Bad clothes do not, as bad words may, slip quickly into the past. They haunt us in the sight of everyone until we can get out of them. The mistake we made in choosing them is not itself a garment that we can take off; it has revealed a flaw in us.

John Harvey in Clothes

Do you have a “bad clothes” memory? Surely you do. We all do, right?

Mine, one of mine, goes down in the middle school cafeteria. I’m wearing green, high waisted stovepipe pants with a 3 and half inch black patent leather belt. I look ridiculous. But I feel amazing. Amazing until Nate Hanson, a boy on whom I have a major crush, stops me on my walk to my table.

I’m thinking: He stopped me! Nate Hanson’s talking to me! He must be in love with me! This is the best day of my life! I love these pants! 

Mid-daydream I’m roused to attention by the laughs of a table full of pubescent boys, all listening as Nate launches into a full scale assault on my awesome pants. He does not, to put it lightly, think they’re awesome. His jokes inspire other jokes until it seems every boy in the seventh grade is laughing at my pants. No, not my pants. Me. They’re laughing at me.

That was a “bad clothes” moment and it has not slipped quickly into my past. For three torturous hours after lunch I wore those pants, until finally I got off the bus, ran to the house, slammed the door to my room, and hid my pants in the back of my closet. They are still there (we’re speaking metaphorically now), in a dusty corner, mocking me, the ridiculous me who made the ridiculous choice to wear those ridiculous pants. 

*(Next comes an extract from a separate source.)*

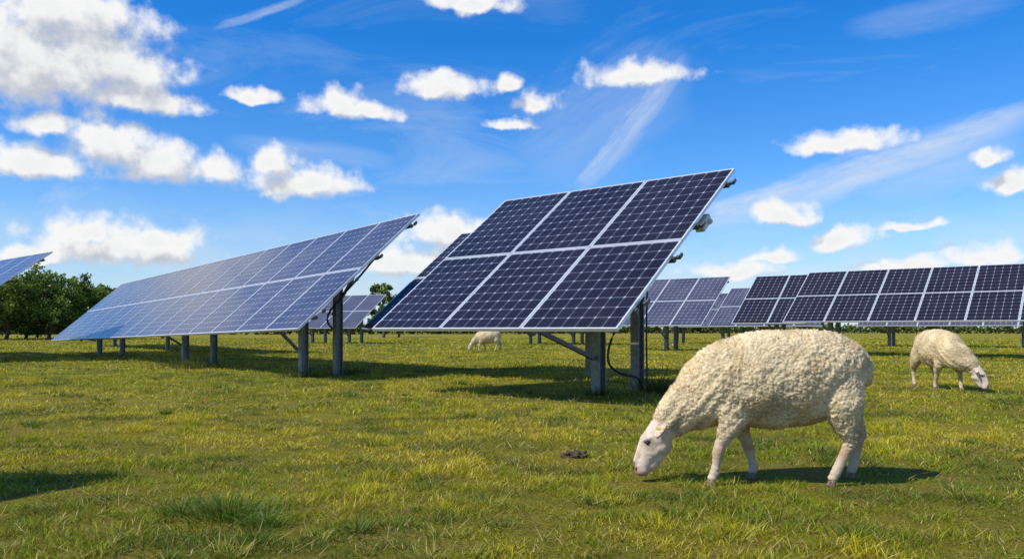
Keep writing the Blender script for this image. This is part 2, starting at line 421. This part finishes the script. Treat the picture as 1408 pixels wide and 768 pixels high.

Sometimes bad clothes really do change the way we feel about ourselves, they reach down inside and rip out our hearts.

Of course, it’s not the clothes themselves that assault us; it’s the evil clothing snob people who have the guts to say out loud what everyone else is thinking (What is she wearing?).

Still, we picked the clothes. We picked them because we liked them and to some extent, we’re responsible for our humiliation as those clothes reflect something in us we ventured, maybe hesitantly, maybe with bravado, to make public.

Looking back, I’m a little embarrassed at my embarrassment. I loved those pants and I let a stupid kid determine whether or not I felt good in them. I picked them out, said “these pants are me,” and then recanted when the pants weren’t cool. It doesn’t work that way. 

Today I am pulling those pants out of the back corner of the closet and wearing them (metaphorically) with pride. I liked them. I chose them. And I don’t think they revealed any actual flaw in me, just some perceived one that I didn’t have the courage to defend.